** start **
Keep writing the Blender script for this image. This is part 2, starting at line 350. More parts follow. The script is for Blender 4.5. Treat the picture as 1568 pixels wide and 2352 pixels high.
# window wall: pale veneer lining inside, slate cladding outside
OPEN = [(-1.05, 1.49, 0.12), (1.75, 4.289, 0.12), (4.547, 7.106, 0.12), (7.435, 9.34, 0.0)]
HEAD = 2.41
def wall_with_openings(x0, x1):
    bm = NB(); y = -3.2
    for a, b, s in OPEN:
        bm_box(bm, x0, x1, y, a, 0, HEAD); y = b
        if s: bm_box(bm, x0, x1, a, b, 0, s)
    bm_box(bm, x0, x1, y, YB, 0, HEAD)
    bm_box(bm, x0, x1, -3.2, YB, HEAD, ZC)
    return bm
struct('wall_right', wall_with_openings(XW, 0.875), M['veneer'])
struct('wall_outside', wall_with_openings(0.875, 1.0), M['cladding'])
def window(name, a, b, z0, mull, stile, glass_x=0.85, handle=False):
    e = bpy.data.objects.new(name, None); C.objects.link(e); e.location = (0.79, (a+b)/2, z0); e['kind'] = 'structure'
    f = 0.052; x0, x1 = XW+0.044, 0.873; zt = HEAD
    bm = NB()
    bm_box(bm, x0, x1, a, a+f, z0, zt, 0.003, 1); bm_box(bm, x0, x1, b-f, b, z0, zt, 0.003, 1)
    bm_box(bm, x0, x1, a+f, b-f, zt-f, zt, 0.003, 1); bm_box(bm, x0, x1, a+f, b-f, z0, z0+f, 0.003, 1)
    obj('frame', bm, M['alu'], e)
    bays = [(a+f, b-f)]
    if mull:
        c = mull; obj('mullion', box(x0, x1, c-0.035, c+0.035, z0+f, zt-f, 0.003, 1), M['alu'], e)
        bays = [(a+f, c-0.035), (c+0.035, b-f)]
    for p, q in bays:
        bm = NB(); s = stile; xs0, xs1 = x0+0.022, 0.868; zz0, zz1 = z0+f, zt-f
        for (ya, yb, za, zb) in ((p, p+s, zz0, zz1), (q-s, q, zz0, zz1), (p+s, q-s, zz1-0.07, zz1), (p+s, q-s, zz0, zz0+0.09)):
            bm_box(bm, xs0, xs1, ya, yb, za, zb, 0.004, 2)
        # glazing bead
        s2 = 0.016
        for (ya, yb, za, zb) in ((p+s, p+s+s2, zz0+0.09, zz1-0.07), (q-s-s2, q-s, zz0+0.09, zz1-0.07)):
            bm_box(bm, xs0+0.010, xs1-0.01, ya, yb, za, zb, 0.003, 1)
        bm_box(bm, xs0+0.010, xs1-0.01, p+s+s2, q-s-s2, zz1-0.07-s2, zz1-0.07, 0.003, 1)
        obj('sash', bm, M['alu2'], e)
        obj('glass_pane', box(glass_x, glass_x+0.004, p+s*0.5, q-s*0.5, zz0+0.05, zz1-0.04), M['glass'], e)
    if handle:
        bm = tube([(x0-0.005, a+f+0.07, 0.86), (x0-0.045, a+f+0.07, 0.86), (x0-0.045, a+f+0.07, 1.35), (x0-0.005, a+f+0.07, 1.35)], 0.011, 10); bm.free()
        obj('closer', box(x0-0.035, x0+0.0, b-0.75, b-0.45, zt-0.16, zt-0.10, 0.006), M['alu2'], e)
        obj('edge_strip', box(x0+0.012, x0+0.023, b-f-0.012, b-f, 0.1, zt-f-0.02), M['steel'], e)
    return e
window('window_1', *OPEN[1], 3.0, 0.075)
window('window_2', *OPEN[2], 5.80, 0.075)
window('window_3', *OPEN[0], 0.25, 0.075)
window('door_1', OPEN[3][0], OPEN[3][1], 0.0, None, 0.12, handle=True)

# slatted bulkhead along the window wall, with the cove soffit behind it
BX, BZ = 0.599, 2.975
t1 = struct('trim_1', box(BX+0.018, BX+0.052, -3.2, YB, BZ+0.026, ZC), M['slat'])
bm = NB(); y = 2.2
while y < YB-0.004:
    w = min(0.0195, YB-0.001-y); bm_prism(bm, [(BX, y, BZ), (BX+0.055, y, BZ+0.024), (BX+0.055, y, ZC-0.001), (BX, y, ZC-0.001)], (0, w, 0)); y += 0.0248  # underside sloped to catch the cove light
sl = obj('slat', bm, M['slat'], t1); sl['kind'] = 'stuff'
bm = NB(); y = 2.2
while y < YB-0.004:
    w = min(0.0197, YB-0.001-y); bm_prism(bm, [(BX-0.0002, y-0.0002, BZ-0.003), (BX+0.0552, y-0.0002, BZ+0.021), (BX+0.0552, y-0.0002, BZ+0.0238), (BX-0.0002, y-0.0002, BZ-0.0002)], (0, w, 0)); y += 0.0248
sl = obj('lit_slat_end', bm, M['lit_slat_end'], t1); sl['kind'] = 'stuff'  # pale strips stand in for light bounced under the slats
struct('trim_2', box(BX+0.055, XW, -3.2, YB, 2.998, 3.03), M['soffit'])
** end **
Required work: Repeat the lines above exactly.

The completed task:
Keep writing the Blender script for this image. This is part 2, starting at line 350. More parts follow. The script is for Blender 4.5. Treat the picture as 1568 pixels wide and 2352 pixels high.
# window wall: pale veneer lining inside, slate cladding outside
OPEN = [(-1.05, 1.49, 0.12), (1.75, 4.289, 0.12), (4.547, 7.106, 0.12), (7.435, 9.34, 0.0)]
HEAD = 2.41
def wall_with_openings(x0, x1):
    bm = NB(); y = -3.2
    for a, b, s in OPEN:
        bm_box(bm, x0, x1, y, a, 0, HEAD); y = b
        if s: bm_box(bm, x0, x1, a, b, 0, s)
    bm_box(bm, x0, x1, y, YB, 0, HEAD)
    bm_box(bm, x0, x1, -3.2, YB, HEAD, ZC)
    return bm
struct('wall_right', wall_with_openings(XW, 0.875), M['veneer'])
struct('wall_outside', wall_with_openings(0.875, 1.0), M['cladding'])
def window(name, a, b, z0, mull, stile, glass_x=0.85, handle=False):
    e = bpy.data.objects.new(name, None); C.objects.link(e); e.location = (0.79, (a+b)/2, z0); e['kind'] = 'structure'
    f = 0.052; x0, x1 = XW+0.044, 0.873; zt = HEAD
    bm = NB()
    bm_box(bm, x0, x1, a, a+f, z0, zt, 0.003, 1); bm_box(bm, x0, x1, b-f, b, z0, zt, 0.003, 1)
    bm_box(bm, x0, x1, a+f, b-f, zt-f, zt, 0.003, 1); bm_box(bm, x0, x1, a+f, b-f, z0, z0+f, 0.003, 1)
    obj('frame', bm, M['alu'], e)
    bays = [(a+f, b-f)]
    if mull:
        c = mull; obj('mullion', box(x0, x1, c-0.035, c+0.035, z0+f, zt-f, 0.003, 1), M['alu'], e)
        bays = [(a+f, c-0.035), (c+0.035, b-f)]
    for p, q in bays:
        bm = NB(); s = stile; xs0, xs1 = x0+0.022, 0.868; zz0, zz1 = z0+f, zt-f
        for (ya, yb, za, zb) in ((p, p+s, zz0, zz1), (q-s, q, zz0, zz1), (p+s, q-s, zz1-0.07, zz1), (p+s, q-s, zz0, zz0+0.09)):
            bm_box(bm, xs0, xs1, ya, yb, za, zb, 0.004, 2)
        # glazing bead
        s2 = 0.016
        for (ya, yb, za, zb) in ((p+s, p+s+s2, zz0+0.09, zz1-0.07), (q-s-s2, q-s, zz0+0.09, zz1-0.07)):
            bm_box(bm, xs0+0.010, xs1-0.01, ya, yb, za, zb, 0.003, 1)
        bm_box(bm, xs0+0.010, xs1-0.01, p+s+s2, q-s-s2, zz1-0.07-s2, zz1-0.07, 0.003, 1)
        obj('sash', bm, M['alu2'], e)
        obj('glass_pane', box(glass_x, glass_x+0.004, p+s*0.5, q-s*0.5, zz0+0.05, zz1-0.04), M['glass'], e)
    if handle:
        bm = tube([(x0-0.005, a+f+0.07, 0.86), (x0-0.045, a+f+0.07, 0.86), (x0-0.045, a+f+0.07, 1.35), (x0-0.005, a+f+0.07, 1.35)], 0.011, 10); bm.free()
        obj('closer', box(x0-0.035, x0+0.0, b-0.75, b-0.45, zt-0.16, zt-0.10, 0.006), M['alu2'], e)
        obj('edge_strip', box(x0+0.012, x0+0.023, b-f-0.012, b-f, 0.1, zt-f-0.02), M['steel'], e)
    return e
window('window_1', *OPEN[1], 3.0, 0.075)
window('window_2', *OPEN[2], 5.80, 0.075)
window('window_3', *OPEN[0], 0.25, 0.075)
window('door_1', OPEN[3][0], OPEN[3][1], 0.0, None, 0.12, handle=True)

# slatted bulkhead along the window wall, with the cove soffit behind it
BX, BZ = 0.599, 2.975
t1 = struct('trim_1', box(BX+0.018, BX+0.052, -3.2, YB, BZ+0.026, ZC), M['slat'])
bm = NB(); y = 2.2
while y < YB-0.004:
    w = min(0.0195, YB-0.001-y); bm_prism(bm, [(BX, y, BZ), (BX+0.055, y, BZ+0.024), (BX+0.055, y, ZC-0.001), (BX, y, ZC-0.001)], (0, w, 0)); y += 0.0248  # underside sloped to catch the cove light
sl = obj('slat', bm, M['slat'], t1); sl['kind'] = 'stuff'
bm = NB(); y = 2.2
while y < YB-0.004:
    w = min(0.0197, YB-0.001-y); bm_prism(bm, [(BX-0.0002, y-0.0002, BZ-0.003), (BX+0.0552, y-0.0002, BZ+0.021), (BX+0.0552, y-0.0002, BZ+0.0238), (BX-0.0002, y-0.0002, BZ-0.0002)], (0, w, 0)); y += 0.0248
sl = obj('lit_slat_end', bm, M['lit_slat_end'], t1); sl['kind'] = 'stuff'  # pale strips stand in for light bounced under the slats
struct('trim_2', box(BX+0.055, XW, -3.2, YB, 2.998, 3.03), M['soffit'])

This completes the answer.